→ Source data

====

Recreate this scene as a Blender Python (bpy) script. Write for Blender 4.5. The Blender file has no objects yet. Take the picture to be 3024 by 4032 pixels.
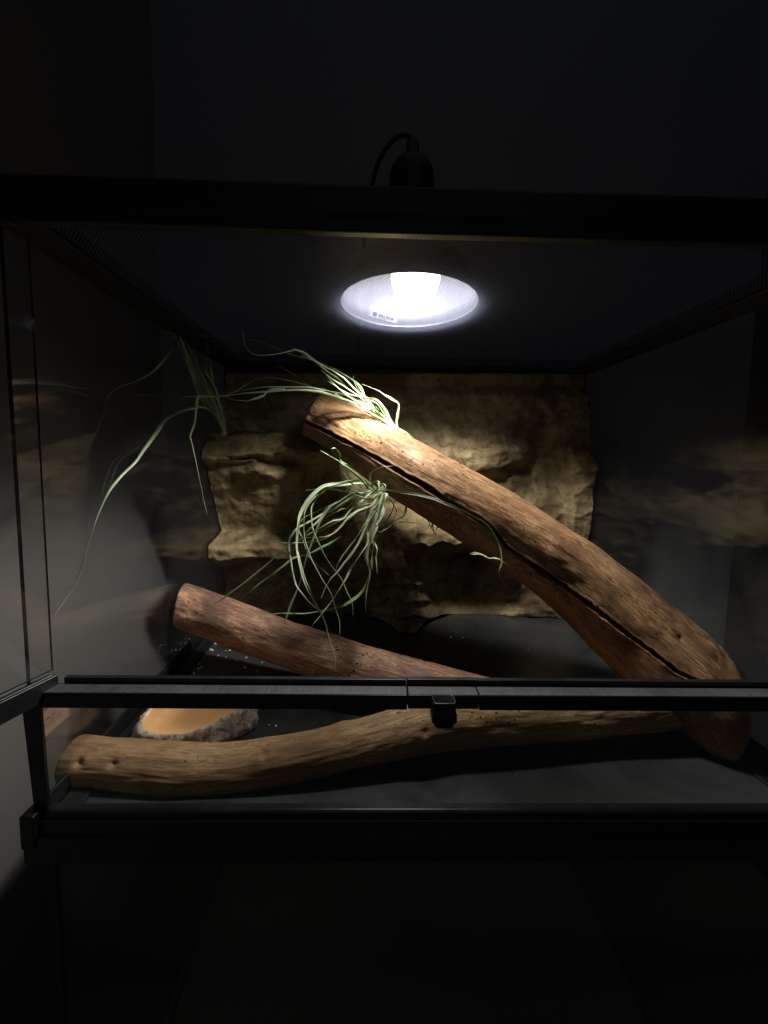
import bpy, math, random
import numpy as np
from mathutils import Vector, Matrix, noise

# ------------------------------------------------------------------ camera, world, exposure
F_PX, CX, CY, CAM_Z = 1528.0, 1500.0, 1931.5, 0.389
YAW, PITCH, ROLL = 0.0207, -0.0853, 0.0187
_f = np.array([math.sin(YAW)*math.cos(PITCH), math.cos(YAW)*math.cos(PITCH), math.sin(PITCH)])
_r = np.cross(_f, [0, 0, 1]); _r /= np.linalg.norm(_r); _u = np.cross(_r, _f)
RT = _r*math.cos(ROLL) + _u*math.sin(ROLL)
UP = -_r*math.sin(ROLL) + _u*math.cos(ROLL)
FW = _f
scene = bpy.context.scene
C = scene.collection
cam_data = bpy.data.cameras.new("camera"); cam = bpy.data.objects.new("camera", cam_data); C.objects.link(cam)
cam.matrix_world = Matrix(((RT[0], UP[0], -FW[0], 0), (RT[1], UP[1], -FW[1], 0), (RT[2], UP[2], -FW[2], CAM_Z), (0, 0, 0, 1)))
cam_data.sensor_width = 36.0; cam_data.lens = F_PX/4032*36.0
cam_data.shift_x = (1512-CX)/4032; cam_data.shift_y = (CY-2016)/4032
cam_data.clip_start = 0.01; cam_data.clip_end = 50
scene.camera = cam
world = bpy.data.worlds.new("World"); scene.world = world; world.use_nodes = True
world.node_tree.nodes["Background"].inputs[0].default_value = (0.75, 0.85, 1.0, 1)
world.node_tree.nodes["Background"].inputs[1].default_value = 0.036
scene.view_settings.view_transform = 'Standard'; scene.view_settings.look = 'None'
scene.view_settings.exposure = 0.0; scene.view_settings.gamma = 1.0
scene.render.engine = 'CYCLES'
cy = scene.cycles
cy.use_denoising = True; cy.max_bounces = 10; cy.diffuse_bounces = 4; cy.glossy_bounces = 4
cy.transparent_max_bounces = 24; cy.sample_clamp_indirect = 3.0; cy.blur_glossy = 0.6
LAMP_POWER = 8.2

def P(px, py, Y):
    """the point at depth Y (metres into the tank from the camera) seen at photo pixel px, py"""
    d = FW + RT*((px-CX)/F_PX) + UP*((CY-py)/F_PX)
    t = Y/d[1]
    return np.array([d[0]*t, Y, CAM_Z + d[2]*t])
def PZ(px, py, z):
    d = FW + RT*((px-CX)/F_PX) + UP*((CY-py)/F_PX)
    t = (z-CAM_Z)/d[2]
    return np.array([d[0]*t, d[1]*t, z])
def PX(px, py, x):
    d = FW + RT*((px-CX)/F_PX) + UP*((CY-py)/F_PX)
    t = x/d[0]
    return np.array([x, d[1]*t, CAM_Z + d[2]*t])
def proj(p):
    q = np.array(p, float) - np.array([0, 0, CAM_Z]); z = q@FW
    return np.array([CX + F_PX*(q@RT)/z, CY - F_PX*(q@UP)/z])

# the tank (metres): interior, floor at z = 0
def zr(py, Y): return P(1700, py, Y)[2]
XLB, XLF, XR = -0.353, -0.340, 0.505
YF, YB, ZT = 0.372, 0.945, 0.600
rnd = random.Random(7)

# ------------------------------------------------------------------ material helpers
def new_mat(name):
    m = bpy.data.materials.new(name); m.use_nodes = True
    nt = m.node_tree; b = nt.nodes["Principled BSDF"]
    return m, nt, b
def N(nt, t, **kw):
    n = nt.nodes.new(t)
    for k, v in kw.items():
        if k.startswith('i_'):
            n.inputs[k[2:].replace('_', ' ')].default_value = v
        else: setattr(n, k, v)
    return n
def L(nt, a, b): nt.links.new(a, b)
def ramp(nt, fac, stops):
    r = nt.nodes.new('ShaderNodeValToRGB'); cr = r.color_ramp
    while len(cr.elements) < len(stops): cr.elements.new(0.5)
    for e, (p, c) in zip(cr.elements, stops):
        e.position = p; e.color = (*c, 1) if len(c) == 3 else c
    L(nt, fac, r.inputs[0]); return r.outputs[0]
def mixc(nt, fac, a, b, mode='MIX'):
    m = nt.nodes.new('ShaderNodeMix'); m.data_type = 'RGBA'; m.blend_type = mode
    if isinstance(fac, float): m.inputs[0].default_value = fac
    else: L(nt, fac, m.inputs[0])
    for s, v in ((m.inputs[6], a), (m.inputs[7], b)):
        if isinstance(v, tuple): s.default_value = (*v, 1)
        else: L(nt, v, s)
    return m.outputs[2]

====

→ What is expected
Keep the pictures out of the copy and return the rest of the data above exactly.

→ Task solution
Recreate this scene as a Blender Python (bpy) script. Write for Blender 4.5. The Blender file has no objects yet. Take the picture to be 3024 by 4032 pixels.
import bpy, math, random
import numpy as np
from mathutils import Vector, Matrix, noise

# ------------------------------------------------------------------ camera, world, exposure
F_PX, CX, CY, CAM_Z = 1528.0, 1500.0, 1931.5, 0.389
YAW, PITCH, ROLL = 0.0207, -0.0853, 0.0187
_f = np.array([math.sin(YAW)*math.cos(PITCH), math.cos(YAW)*math.cos(PITCH), math.sin(PITCH)])
_r = np.cross(_f, [0, 0, 1]); _r /= np.linalg.norm(_r); _u = np.cross(_r, _f)
RT = _r*math.cos(ROLL) + _u*math.sin(ROLL)
UP = -_r*math.sin(ROLL) + _u*math.cos(ROLL)
FW = _f
scene = bpy.context.scene
C = scene.collection
cam_data = bpy.data.cameras.new("camera"); cam = bpy.data.objects.new("camera", cam_data); C.objects.link(cam)
cam.matrix_world = Matrix(((RT[0], UP[0], -FW[0], 0), (RT[1], UP[1], -FW[1], 0), (RT[2], UP[2], -FW[2], CAM_Z), (0, 0, 0, 1)))
cam_data.sensor_width = 36.0; cam_data.lens = F_PX/4032*36.0
cam_data.shift_x = (1512-CX)/4032; cam_data.shift_y = (CY-2016)/4032
cam_data.clip_start = 0.01; cam_data.clip_end = 50
scene.camera = cam
world = bpy.data.worlds.new("World"); scene.world = world; world.use_nodes = True
world.node_tree.nodes["Background"].inputs[0].default_value = (0.75, 0.85, 1.0, 1)
world.node_tree.nodes["Background"].inputs[1].default_value = 0.036
scene.view_settings.view_transform = 'Standard'; scene.view_settings.look = 'None'
scene.view_settings.exposure = 0.0; scene.view_settings.gamma = 1.0
scene.render.engine = 'CYCLES'
cy = scene.cycles
cy.use_denoising = True; cy.max_bounces = 10; cy.diffuse_bounces = 4; cy.glossy_bounces = 4
cy.transparent_max_bounces = 24; cy.sample_clamp_indirect = 3.0; cy.blur_glossy = 0.6
LAMP_POWER = 8.2

def P(px, py, Y):
    """the point at depth Y (metres into the tank from the camera) seen at photo pixel px, py"""
    d = FW + RT*((px-CX)/F_PX) + UP*((CY-py)/F_PX)
    t = Y/d[1]
    return np.array([d[0]*t, Y, CAM_Z + d[2]*t])
def PZ(px, py, z):
    d = FW + RT*((px-CX)/F_PX) + UP*((CY-py)/F_PX)
    t = (z-CAM_Z)/d[2]
    return np.array([d[0]*t, d[1]*t, z])
def PX(px, py, x):
    d = FW + RT*((px-CX)/F_PX) + UP*((CY-py)/F_PX)
    t = x/d[0]
    return np.array([x, d[1]*t, CAM_Z + d[2]*t])
def proj(p):
    q = np.array(p, float) - np.array([0, 0, CAM_Z]); z = q@FW
    return np.array([CX + F_PX*(q@RT)/z, CY - F_PX*(q@UP)/z])

# the tank (metres): interior, floor at z = 0
def zr(py, Y): return P(1700, py, Y)[2]
XLB, XLF, XR = -0.353, -0.340, 0.505
YF, YB, ZT = 0.372, 0.945, 0.600
rnd = random.Random(7)

# ------------------------------------------------------------------ material helpers
def new_mat(name):
    m = bpy.data.materials.new(name); m.use_nodes = True
    nt = m.node_tree; b = nt.nodes["Principled BSDF"]
    return m, nt, b
def N(nt, t, **kw):
    n = nt.nodes.new(t)
    for k, v in kw.items():
        if k.startswith('i_'):
            n.inputs[k[2:].replace('_', ' ')].default_value = v
        else: setattr(n, k, v)
    return n
def L(nt, a, b): nt.links.new(a, b)
def ramp(nt, fac, stops):
    r = nt.nodes.new('ShaderNodeValToRGB'); cr = r.color_ramp
    while len(cr.elements) < len(stops): cr.elements.new(0.5)
    for e, (p, c) in zip(cr.elements, stops):
        e.position = p; e.color = (*c, 1) if len(c) == 3 else c
    L(nt, fac, r.inputs[0]); return r.outputs[0]
def mixc(nt, fac, a, b, mode='MIX'):
    m = nt.nodes.new('ShaderNodeMix'); m.data_type = 'RGBA'; m.blend_type = mode
    if isinstance(fac, float): m.inputs[0].default_value = fac
    else: L(nt, fac, m.inputs[0])
    for s, v in ((m.inputs[6], a), (m.inputs[7], b)):
        if isinstance(v, tuple): s.default_value = (*v, 1)
        else: L(nt, v, s)
    return m.outputs[2]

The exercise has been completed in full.